3D Printing Myths- Challenged


From the Book: How to 3D Print Money.

Myth #1: 3D printing will not catch on because it is too technical. The interesting question is, too technical for who? Engineers and manufacturing technicians have always been technical people. These practitioners have been dealing with design drawings and specifications and blueprints (print and electronic) for decades, so they will clearly grasp new technologies quickly. However, the consumer will also. The “how” of 3D printing won’t be interesting to many of us; we will be interested in the benefits of it. What will it do for my business, my brand, or my needs?

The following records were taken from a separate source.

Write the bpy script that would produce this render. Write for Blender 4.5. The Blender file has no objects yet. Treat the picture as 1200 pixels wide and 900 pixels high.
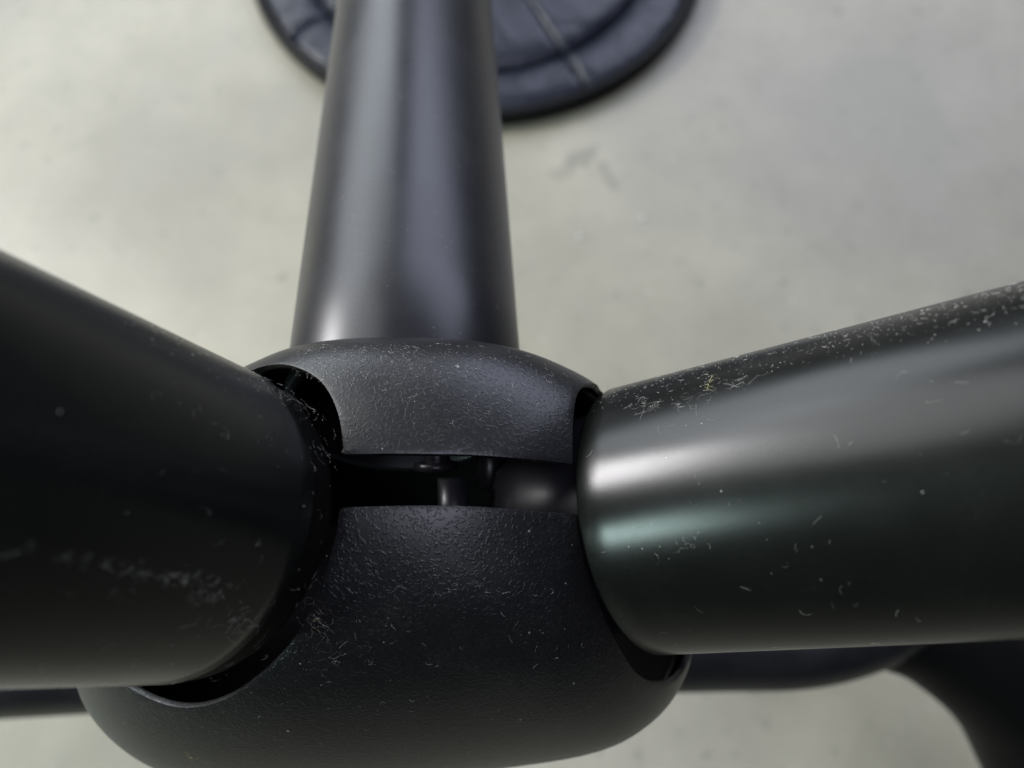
import bpy, bmesh, math, random
from mathutils import Vector, Matrix, geometry
from math import pi, sin, cos, radians
random.seed(7)
D = bpy.data
sc = bpy.context.scene
COL = sc.collection

# ------------------------------------------------------------------ camera
HEIGHT, TILT, F = 0.62, radians(20), 900.0
cam = D.objects.new('camera', D.cameras.new('camera'))
COL.objects.link(cam)
cam.location = (0, 0, HEIGHT)
cam.rotation_euler = (TILT, 0, 0)
cam.data.sensor_width = 36.0
cam.data.lens = 27.0
cam.data.clip_start = 0.005
cam.data.clip_end = 50
cam.data.dof.use_dof = True
cam.data.dof.focus_distance = 0.130
cam.data.dof.aperture_fstop = 12.0
sc.camera = cam
W = Matrix.Translation(cam.location) @ Matrix.Rotation(TILT, 4, 'X')   # rig frame -> world

# ------------------------------------------------------------------ light
world = D.worlds.new('World'); sc.world = world; world.use_nodes = True
world.node_tree.nodes['Background'].inputs[0].default_value = (0.80, 0.84, 0.88, 1)
world.node_tree.nodes['Background'].inputs[1].default_value = 0.035
sc.view_settings.view_transform = 'Standard'
sc.view_settings.look = 'None'
sc.view_settings.exposure = 0.0
sc.view_settings.gamma = 1.0
HUBW = Vector((-0.01, 0.0, HEIGHT - 0.14))

def lamp(name, direction, dist, sx, sy, radiance, color, spread=180):
    l = D.lights.new(name, 'AREA'); l.shape = 'RECTANGLE'; l.size = sx; l.size_y = sy
    l.energy = radiance * pi * sx * sy; l.color = color; l.spread = radians(spread)
    o = D.objects.new(name, l); COL.objects.link(o)
    d = Vector(direction).normalized()
    o.location = HUBW + d * dist
    o.rotation_euler = (-d).to_track_quat('-Z', 'Y').to_euler()
    return o

lamp('added_key_lamp', (-0.62, 0.48, 0.62), 1.05, 0.75, 0.65, 4.8, (0.97, 0.985, 1.0))  # added key light that brightens the floor, no known fitting
lamp('window_lamp_white', (-0.84, 0.405, 0.335), 1.6, 0.46, 0.32, 66.0, (1.0, 0.99, 1.0))
lamp('window_lamp_teal', (-0.85, -0.33, 0.38), 1.6, 0.36, 0.22, 58.0, (0.74, 1.0, 0.95))
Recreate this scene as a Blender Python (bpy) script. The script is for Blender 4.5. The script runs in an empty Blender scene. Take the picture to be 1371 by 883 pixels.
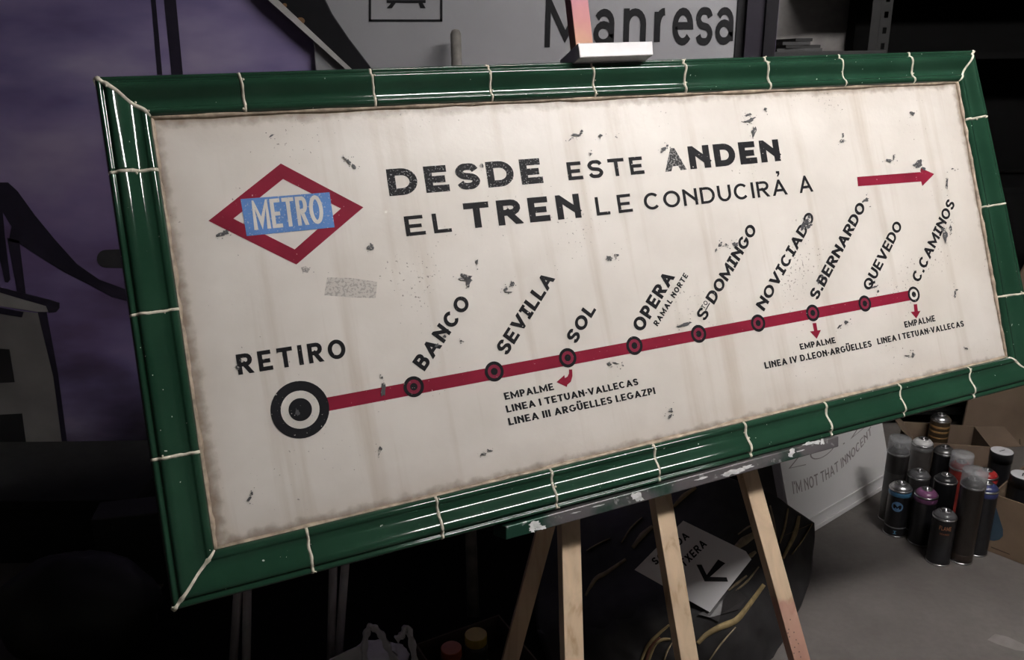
import bpy, bmesh, math, random
import numpy as np
from mathutils import Vector, Matrix, noise
from mathutils.bvhtree import BVHTree
random.seed(7)
scene = bpy.context.scene
COL = scene.collection
V = Vector
# ------------------------------------------------------------------ camera
FOC, CX, CY, CAMH = 1100.0, 685.5, 441.5, 1.40
_up = -V((727-CX, CY-3830, -FOC)).normalized()
_fw = V((0, 0, -1)); _fw = (_fw - _fw.dot(_up)*_up).normalized()
_rt = _fw.cross(_up)
RM = Matrix((_rt, _fw, _up))                  # camera space -> world
CAM = V((0, 0, CAMH))
cd = bpy.data.cameras.new('camera'); cam = bpy.data.objects.new('camera', cd); COL.objects.link(cam)
cd.sensor_fit = 'HORIZONTAL'; cd.sensor_width = 36.0; cd.lens = FOC/1371*36.0; cd.clip_start = 0.02; cd.clip_end = 50
cam.matrix_world = Matrix.Translation(CAM) @ RM.to_4x4()
scene.camera = cam
# ------------------------------------------------------------------ world, exposure
w = bpy.data.worlds.new('world'); scene.world = w; w.use_nodes = True
w.node_tree.nodes['Background'].inputs[0].default_value = (0.9, 0.93, 1, 1)
w.node_tree.nodes['Background'].inputs[1].default_value = 0.02
vs = scene.view_settings
vs.view_transform = 'Standard'; vs.look = 'None'; vs.gamma = 1.0; vs.exposure = 1.65
try: vs.use_curve_mapping = False
except Exception: pass
TUBE_POWER = 48.0                             # emission strength of the ceiling tubes
TUBE_COL = (1.0, 0.962, 0.935)

# ------------------------------------------------------------------ survey helpers (photo point -> place in the room)
def ray(x, y): return RM @ V(((x-CX)/FOC, (CY-y)/FOC, -1.0))
def atY(x, y, Y): d = ray(x, y); return CAM + d*(Y/d.y)
def fl(x, y, z=0.0): d = ray(x, y); return CAM + d*((z-CAMH)/d.z)
def onplane(x, y, P, N): d = ray(x, y); return CAM + d*((P-CAM).dot(N)/d.dot(N))
def leantop(x, y, B, back):                   # point above/behind B in the plane spanned by up and back
    N = V((0, 0, 1)).cross(back).normalized()
    return onplane(x, y, B, N)
# sign frame
def frame(yaw, lean, roll):
    r = V((math.cos(yaw), math.sin(yaw), 0)); n0 = V((math.sin(yaw), -math.cos(yaw), 0)); z = V((0, 0, 1))
    u = z*math.cos(lean) - n0*math.sin(lean); n = n0*math.cos(lean) + z*math.sin(lean)
    return r*math.cos(roll)+u*math.sin(roll), u*math.cos(roll)-r*math.sin(roll), n
SR, SU, SN = frame(0.415, 0.384, 0.013)
SC = V((0.287, 1.464, 1.048))
SM = Matrix((SR, SU, SN)).transposed().to_4x4(); SM.translation = SC
def son(x, y, n=0.0):                         # photo point -> (r,u) on the sign plane shifted by n
    P = onplane(x, y, SC+SN*n, SN) - SC
    return V((P.dot(SR), P.dot(SU)))

# ------------------------------------------------------------------ materials
MATS = {}
def newmat(name):
    m = bpy.data.materials.new(name); m.use_nodes = True
    nt = m.node_tree; b = nt.nodes['Principled BSDF']; return m, nt, b
def N(nt, t, **k):
    n = nt.nodes.new(t)
    for a, v in k.items():
        if a.startswith('i_'):
            key = a[2:]; key = int(key) if key.isdigit() else key.replace('_', ' ')
            n.inputs[key].default_value = v
        else: setattr(n, a, v)
    return n
def ramp(nt, fac, stops):
    r = nt.nodes.new('ShaderNodeValToRGB'); e = r.color_ramp.elements
    while len(e) > 1: e.remove(e[-1])
    e[0].position = stops[0][0]; e[0].color = (*stops[0][1], 1)
    for p, c in stops[1:]:
        q = e.new(p); q.color = (*c, 1)
    nt.links.new(fac, r.inputs[0]); return r.outputs[0]
def mixc(nt, fac, a, b, bt='MIX'):
    m = nt.nodes.new('ShaderNodeMix'); m.data_type = 'RGBA'; m.blend_type = bt
    for i, v in ((0, fac), (6, a), (7, b)):
        if hasattr(v, 'links'): nt.links.new(v, m.inputs[i])
        elif i == 0: m.inputs[0].default_value = v
        else: m.inputs[i].default_value = (*v, 1)
    return m.outputs[2]
def simple(name, col, rough=0.6, metal=0.0, var=0.12, scale=30, bump=0.0, coat=0.0, emit=None, trans=0.0, alpha=1.0, spec=0.5):
    if name in MATS: return MATS[name]
    m, nt, b = newmat(name)
    tc = N(nt, 'ShaderNodeTexCoord'); nz = N(nt, 'ShaderNodeTexNoise', i_Scale=scale, i_Detail=4.0)
    nt.links.new(tc.outputs['Object'], nz.inputs['Vector'])
    lo = tuple(c*(1-var) for c in col); hi = tuple(min(1, c*(1+var)) for c in col)
    nt.links.new(ramp(nt, nz.outputs[0], [(0.3, lo), (0.7, hi)]), b.inputs['Base Color'])
    b.inputs['Roughness'].default_value = rough; b.inputs['Metallic'].default_value = metal
    b.inputs['Coat Weight'].default_value = coat; b.inputs['Coat Roughness'].default_value = 0.08
    b.inputs['Transmission Weight'].default_value = trans; b.inputs['Alpha'].default_value = alpha
    b.inputs['Specular IOR Level'].default_value = spec
    if bump:
        bp = N(nt, 'ShaderNodeBump', i_Strength=bump, i_Distance=0.002)
        nt.links.new(nz.outputs[0], bp.inputs['Height']); nt.links.new(bp.outputs[0], b.inputs['Normal'])
    if emit:
        b.inputs['Emission Color'].default_value = (*emit[0], 1); b.inputs['Emission Strength'].default_value = emit[1]
    MATS[name] = m; return m
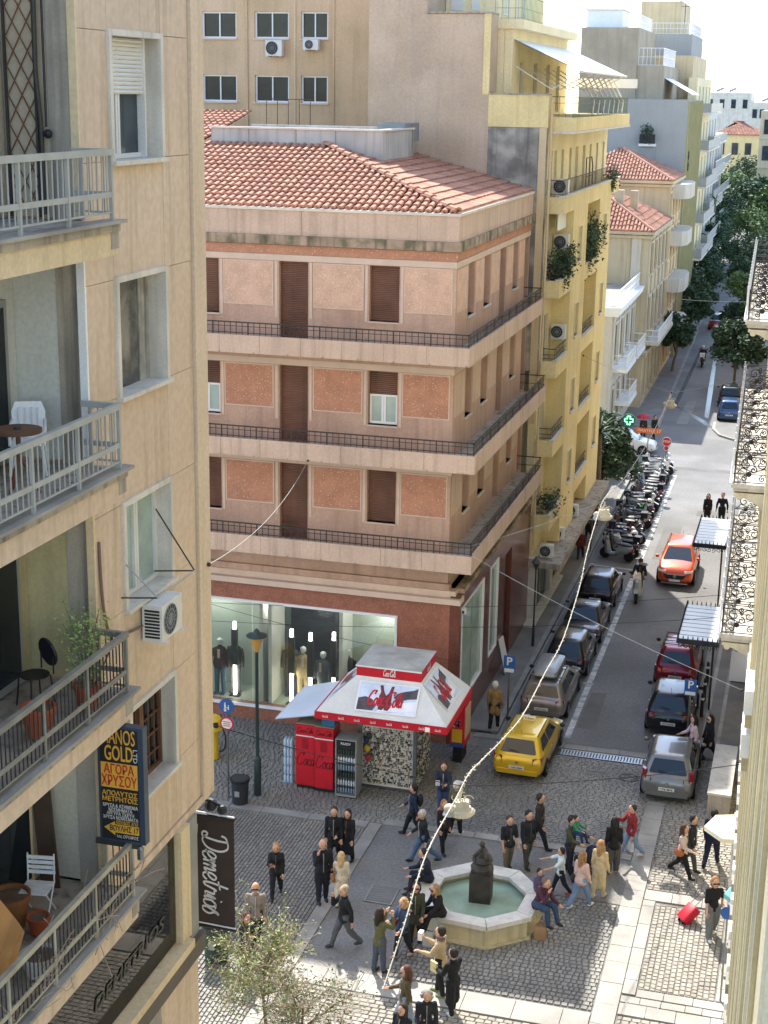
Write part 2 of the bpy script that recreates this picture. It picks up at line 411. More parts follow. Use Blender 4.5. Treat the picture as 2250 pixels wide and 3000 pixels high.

As 3D printing applications mature, so does their ease of use. Right now there are even iPhone and iPad apps that allow consumers to create, augment, design, and order 3D-printed specialty products by tracing their fingers over a tablet computer. The apps get easier to use and cost less and less over time. My nine-year-old can design and print her own tea cups. Too technical? Not true.

Myth #2: Most people won’t do any 3D printing because they aren’t manufacturing people. The best part about myths is that there can be some truth to them. In this case, the statement is true; most people are not manufacturing people. But most people are not plumbers either! Does this mean the entire field of plumbing hasn’t gotten more advanced, more accessible to the consumer (look at all the plumbing parts available in Home Depot) and more user friendly? Since we as people are still going to need “stuff,” we are still going to need “stuff” made. 3D printing is another way to make “stuff.” Even if everyone doesn’t become a home manufacturer, we are still consumers.

Myth #3: 3D printing will never replace traditional assembly line manufacturing. There is truth to this as well. Assembly lines with large economies of scale will not go away. Those assembly lines may move from country to country, but won’t disappear as a methodology. But who says 3D printing has to replace it? Can’t it augment it? Just as TV did not replace radio, this rapid prototyping and incredible customization will add to assembly line’s capabilities. And once the small runs available through 3D printing are utilized, we can go back to the large runs to get the per unit cost down.